● **Exercise objective**:
Copy exactly the lines from the one containing "Continue the Blender" to the one containing "mb.build('pipe', 'black', r, o, smooth=True)", both lines included, and nothing else.

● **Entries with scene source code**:

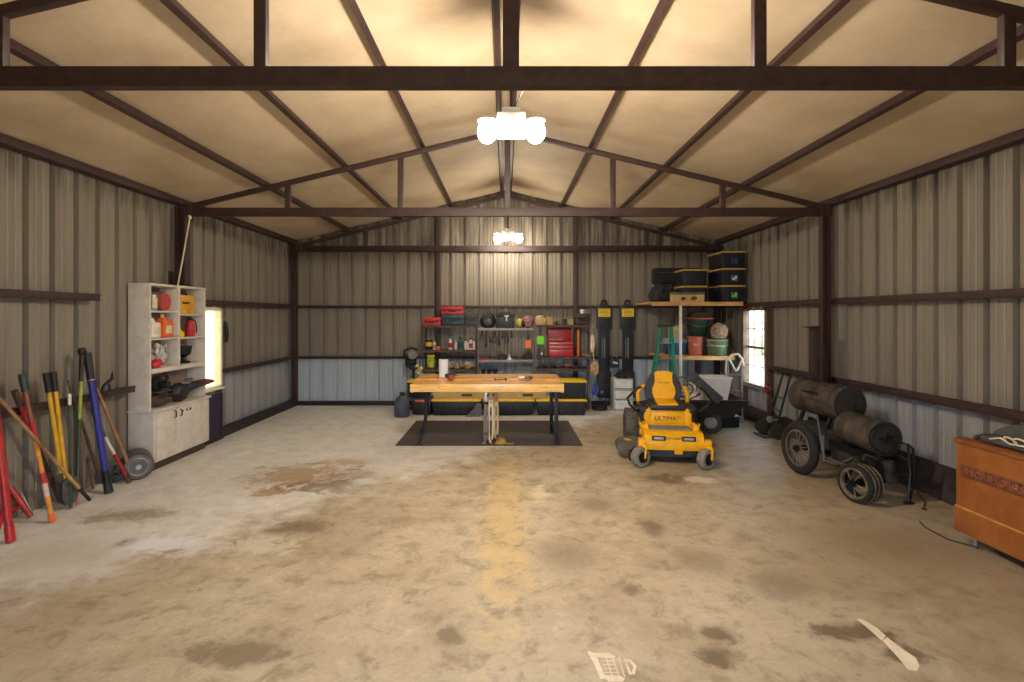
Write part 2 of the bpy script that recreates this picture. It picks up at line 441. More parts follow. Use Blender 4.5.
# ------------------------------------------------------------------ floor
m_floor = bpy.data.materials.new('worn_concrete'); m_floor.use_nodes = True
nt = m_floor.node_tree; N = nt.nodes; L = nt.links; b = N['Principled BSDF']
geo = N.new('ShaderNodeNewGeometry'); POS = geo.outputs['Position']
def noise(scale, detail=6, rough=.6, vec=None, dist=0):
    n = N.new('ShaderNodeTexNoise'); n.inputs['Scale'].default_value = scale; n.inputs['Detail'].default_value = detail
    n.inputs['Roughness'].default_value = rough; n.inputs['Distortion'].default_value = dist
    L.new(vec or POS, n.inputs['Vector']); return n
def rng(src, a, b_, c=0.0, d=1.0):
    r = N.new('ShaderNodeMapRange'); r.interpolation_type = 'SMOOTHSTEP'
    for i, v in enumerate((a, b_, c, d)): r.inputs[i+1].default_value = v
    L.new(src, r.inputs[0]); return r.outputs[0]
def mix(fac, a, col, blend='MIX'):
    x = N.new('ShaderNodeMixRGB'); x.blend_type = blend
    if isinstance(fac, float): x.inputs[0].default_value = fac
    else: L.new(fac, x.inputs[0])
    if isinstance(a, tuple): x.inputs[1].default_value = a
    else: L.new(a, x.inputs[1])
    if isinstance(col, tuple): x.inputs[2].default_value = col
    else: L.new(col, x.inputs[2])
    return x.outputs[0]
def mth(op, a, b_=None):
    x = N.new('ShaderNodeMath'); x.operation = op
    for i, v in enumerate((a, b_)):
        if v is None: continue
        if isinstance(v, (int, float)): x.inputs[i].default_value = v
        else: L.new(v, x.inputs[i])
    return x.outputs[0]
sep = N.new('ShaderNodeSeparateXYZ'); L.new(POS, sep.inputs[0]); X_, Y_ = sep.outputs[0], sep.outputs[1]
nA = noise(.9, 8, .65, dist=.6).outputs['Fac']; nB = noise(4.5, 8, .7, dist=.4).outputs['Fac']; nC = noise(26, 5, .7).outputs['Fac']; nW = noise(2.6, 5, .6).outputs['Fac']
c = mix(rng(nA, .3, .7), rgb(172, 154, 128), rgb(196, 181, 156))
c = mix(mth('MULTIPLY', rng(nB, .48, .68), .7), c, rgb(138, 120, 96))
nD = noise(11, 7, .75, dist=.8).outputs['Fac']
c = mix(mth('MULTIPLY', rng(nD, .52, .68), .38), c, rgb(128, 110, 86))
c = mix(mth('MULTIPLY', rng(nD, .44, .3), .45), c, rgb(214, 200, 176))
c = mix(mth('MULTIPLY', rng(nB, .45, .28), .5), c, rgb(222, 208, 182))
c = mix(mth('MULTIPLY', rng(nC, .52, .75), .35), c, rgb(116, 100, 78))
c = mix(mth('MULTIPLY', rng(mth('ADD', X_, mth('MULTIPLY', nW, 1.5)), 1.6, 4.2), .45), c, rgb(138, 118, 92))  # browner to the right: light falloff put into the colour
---
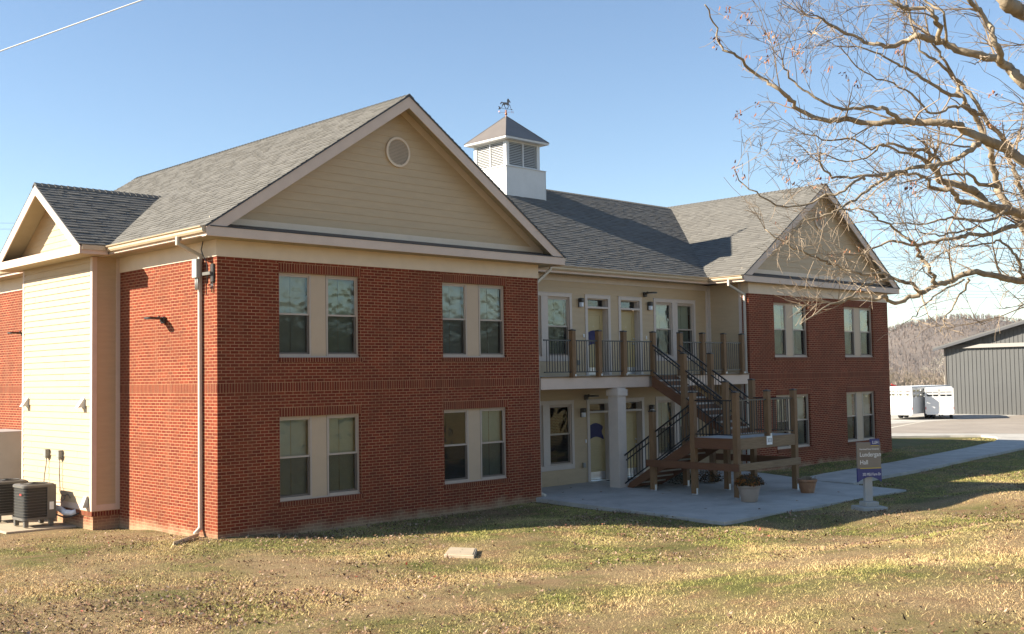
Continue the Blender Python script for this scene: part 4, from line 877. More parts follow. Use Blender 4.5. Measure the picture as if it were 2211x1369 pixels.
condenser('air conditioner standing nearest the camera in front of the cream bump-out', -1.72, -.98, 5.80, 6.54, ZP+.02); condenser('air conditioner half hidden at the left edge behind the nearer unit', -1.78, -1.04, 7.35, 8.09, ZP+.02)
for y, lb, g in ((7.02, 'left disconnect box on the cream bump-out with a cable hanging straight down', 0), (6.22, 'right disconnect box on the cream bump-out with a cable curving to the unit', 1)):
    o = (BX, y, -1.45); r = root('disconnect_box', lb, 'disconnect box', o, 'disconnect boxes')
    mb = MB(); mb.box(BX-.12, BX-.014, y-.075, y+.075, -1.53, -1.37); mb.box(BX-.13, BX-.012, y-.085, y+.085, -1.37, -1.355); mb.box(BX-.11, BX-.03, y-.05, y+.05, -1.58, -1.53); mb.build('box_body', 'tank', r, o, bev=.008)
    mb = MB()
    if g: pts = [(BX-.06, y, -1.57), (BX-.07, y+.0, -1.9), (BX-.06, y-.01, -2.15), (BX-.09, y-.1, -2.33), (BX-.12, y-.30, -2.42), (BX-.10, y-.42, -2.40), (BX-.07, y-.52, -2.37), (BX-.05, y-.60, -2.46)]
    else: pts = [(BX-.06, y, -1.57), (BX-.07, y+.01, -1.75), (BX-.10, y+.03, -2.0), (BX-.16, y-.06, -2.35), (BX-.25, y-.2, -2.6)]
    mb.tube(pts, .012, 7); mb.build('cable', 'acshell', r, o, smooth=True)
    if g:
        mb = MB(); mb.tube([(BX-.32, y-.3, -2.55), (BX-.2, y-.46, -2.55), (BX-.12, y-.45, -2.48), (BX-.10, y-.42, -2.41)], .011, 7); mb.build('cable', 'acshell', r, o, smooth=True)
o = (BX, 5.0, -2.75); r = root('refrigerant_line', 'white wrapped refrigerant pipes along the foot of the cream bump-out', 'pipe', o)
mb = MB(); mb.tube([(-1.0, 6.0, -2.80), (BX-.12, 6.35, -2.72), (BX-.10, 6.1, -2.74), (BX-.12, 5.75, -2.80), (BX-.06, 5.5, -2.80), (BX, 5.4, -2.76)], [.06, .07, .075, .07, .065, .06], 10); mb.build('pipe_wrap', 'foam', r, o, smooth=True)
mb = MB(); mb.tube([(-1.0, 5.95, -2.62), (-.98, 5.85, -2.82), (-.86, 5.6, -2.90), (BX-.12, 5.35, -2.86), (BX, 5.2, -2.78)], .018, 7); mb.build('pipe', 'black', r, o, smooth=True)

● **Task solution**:
Continue the Blender Python script for this scene: part 4, from line 877. More parts follow. Use Blender 4.5. Measure the picture as if it were 2211x1369 pixels.
condenser('air conditioner standing nearest the camera in front of the cream bump-out', -1.72, -.98, 5.80, 6.54, ZP+.02); condenser('air conditioner half hidden at the left edge behind the nearer unit', -1.78, -1.04, 7.35, 8.09, ZP+.02)
for y, lb, g in ((7.02, 'left disconnect box on the cream bump-out with a cable hanging straight down', 0), (6.22, 'right disconnect box on the cream bump-out with a cable curving to the unit', 1)):
    o = (BX, y, -1.45); r = root('disconnect_box', lb, 'disconnect box', o, 'disconnect boxes')
    mb = MB(); mb.box(BX-.12, BX-.014, y-.075, y+.075, -1.53, -1.37); mb.box(BX-.13, BX-.012, y-.085, y+.085, -1.37, -1.355); mb.box(BX-.11, BX-.03, y-.05, y+.05, -1.58, -1.53); mb.build('box_body', 'tank', r, o, bev=.008)
    mb = MB()
    if g: pts = [(BX-.06, y, -1.57), (BX-.07, y+.0, -1.9), (BX-.06, y-.01, -2.15), (BX-.09, y-.1, -2.33), (BX-.12, y-.30, -2.42), (BX-.10, y-.42, -2.40), (BX-.07, y-.52, -2.37), (BX-.05, y-.60, -2.46)]
    else: pts = [(BX-.06, y, -1.57), (BX-.07, y+.01, -1.75), (BX-.10, y+.03, -2.0), (BX-.16, y-.06, -2.35), (BX-.25, y-.2, -2.6)]
    mb.tube(pts, .012, 7); mb.build('cable', 'acshell', r, o, smooth=True)
    if g:
        mb = MB(); mb.tube([(BX-.32, y-.3, -2.55), (BX-.2, y-.46, -2.55), (BX-.12, y-.45, -2.48), (BX-.10, y-.42, -2.41)], .011, 7); mb.build('cable', 'acshell', r, o, smooth=True)
o = (BX, 5.0, -2.75); r = root('refrigerant_line', 'white wrapped refrigerant pipes along the foot of the cream bump-out', 'pipe', o)
mb = MB(); mb.tube([(-1.0, 6.0, -2.80), (BX-.12, 6.35, -2.72), (BX-.10, 6.1, -2.74), (BX-.12, 5.75, -2.80), (BX-.06, 5.5, -2.80), (BX, 5.4, -2.76)], [.06, .07, .075, .07, .065, .06], 10); mb.build('pipe_wrap', 'foam', r, o, smooth=True)
mb = MB(); mb.tube([(-1.0, 5.95, -2.62), (-.98, 5.85, -2.82), (-.86, 5.6, -2.90), (BX-.12, 5.35, -2.86), (BX, 5.2, -2.78)], .018, 7); mb.build('pipe', 'black', r, o, smooth=True)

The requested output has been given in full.